On May 13, AACC was one of three parties to withhold consensus on Team V of the Department of Education's (ED) Higher Education Act negotiated rulemaking panels. The panels were constituted to develop regulations to implement key sections of last August's Higher Education Opportunity Act (PL 110-315). AACC withheld consensus on the year-round Pell Grant draft regulations proposed by ED. AACC also joined with the National Association of Independent Colleges and Universties (NAICU) to withheld consensus over what AACC considers regulatory over-reaching concerning the institutional reporting of job placement by a college's graduates. This reporting must be done as part of mandatory annual institutional disclosures.

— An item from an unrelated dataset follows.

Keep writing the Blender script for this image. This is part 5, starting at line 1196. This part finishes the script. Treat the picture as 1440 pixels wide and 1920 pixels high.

The year-round Pell Grant issue is fairly complicated, but it boils down to the fact that ED maintained that before a student could get a second scheduled Pell Grant in a given award year, they had to have accumulated a year's worth of academic credits that year. In many cases this is not a problem, because a student who has not completed a year's worth of academic work usually has some of his or her first Pell Grant eligibility remaining. However, some students will have used up all of their first Pell Grant, and either because of unusual enrollment patterns or because they simply failed a course, would not be eligible for the second, "year-round," Pell Grant. The absurdity, at least to AACC, is that this same student who would be denied the second Pell Grant in the summer on this basis would be eligible for another Pell Grant in the fall. The Department said that it wants to encourage students to truly "accelerate" academically, and while we understand that perspective, we also think that acceleration could mean going to school in the summer when a student might otherwise have to delay enrollment.
Despite the fact that consensus was not reached on this negotiated rulemaking panel, AACC believes that the draft regulations were much improved by the three three-day negotiating sessions.